Arsenal: The improved definition of Mikel Arteta

Predicting the Arsenal line-up for their trip to Crystal Palace on Saturday is relatively simple. It pays testament to the improved definition Mikel Arteta has brought to the squad.

This week, I wrote the Predicted Starting XI for Pain in the Arsenal — you can see the piece here (shameless plug!). I was surprised at how easy it was to fill out most of the positions of the team and I, in fact, had very few deliberations to decipher throughout.

Find the latest episode of the Pain in the Arsenal Podcast here — Mikel Guardiola or Pep Arteta?

Take a look through the team and it is quite clear what head coach Mikel Arteta plans to do. Bernd Leno, Sead Kolasinac, David Luiz, Ainsley Maitland-Niles, Lucas Torreira, Mesut Ozil, Alexandre Lacazette and Pierre-Emerick Aubameyang are all assured of starts. And even beyond that, it would be surprising is Sokratis and Granit Xhaka did not start also.

The only position that is even remotely uncertain is right-wing, with both Reiss Nelson and Nicolas Pepe pushing hard for a start — I plumped with Pepe getting the nod, but both are in reasonable contention to get the start.

And even more than just the players, the system is completely clear: a 4-2-3-1 with the left-back pushing high in possession, the right-back forming a central midfield three in front of the centre-backs, and Ozil slanted to the right slightly, occupying the half-space between the right-winger and Lacazette up-front.

This certainty in style, system and personnel is testament to Arteta’s coaching and philosophy. In fact, he is so eager to stick to a specific plan that he used Sokratis at right-back against Leeds United on Monday night. Even with the mixed success of playing a centre-half out of position, Arteta would not compromise on his system.

This was the greatest criticism of his predecessor, Unai Emery. Emery preached the importance of adaptability, tailoring his team’s approach to the opposition, ensuring that they are able to match up with their opponents. For a lesser team, it is an admirable coaching strategy that can have a lot of success. Emery is superb in one-off matches, as evidenced by his Europa League record. But when a team is chasing a high position in the table and need to reel off several victories in succession, they require a defined style to sweep past lesser opponents.

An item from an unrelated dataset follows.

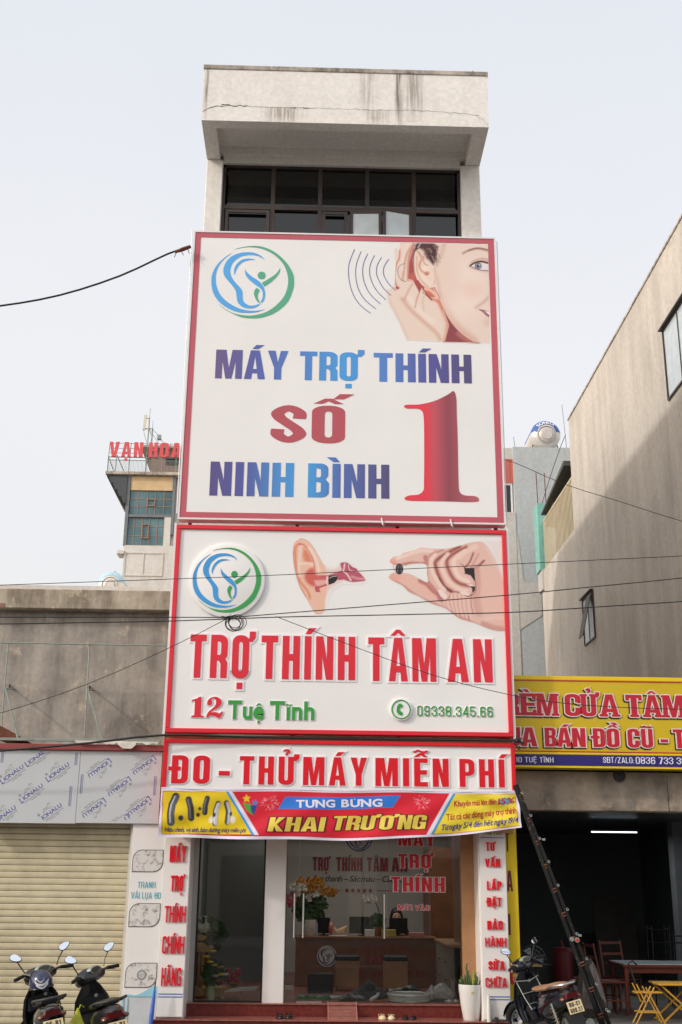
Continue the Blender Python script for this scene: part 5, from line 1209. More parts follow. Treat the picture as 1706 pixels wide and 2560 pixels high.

Emery struggled mightily against bottom-14 teams. In the end, it was a run of disastrous form from early September to late November that saw him fired, during which Arsenal played just one team from the big six. Emery lost his job because of matches against lesser opponents. A defeat to Sheffield United, draws against Watford, Southampton and Crystal Palace, all games that the Gunners should be looking to win if they are chasing a top-four finish.

Emery could not instill a clear and successful identity. He confused his players, lacked clear direction and intention, and consequently built a disorganised, disconnected team that did not commit to any style of play. They fell through the gaps of different philosophies, never committing to any. It was the complete opposite of what Arteta has mastered in his first few weeks.

Arsenal now have definition. Whether it will be a successful one or not remains to be seen. But there is a style that they will play with, and it is most refreshing to see.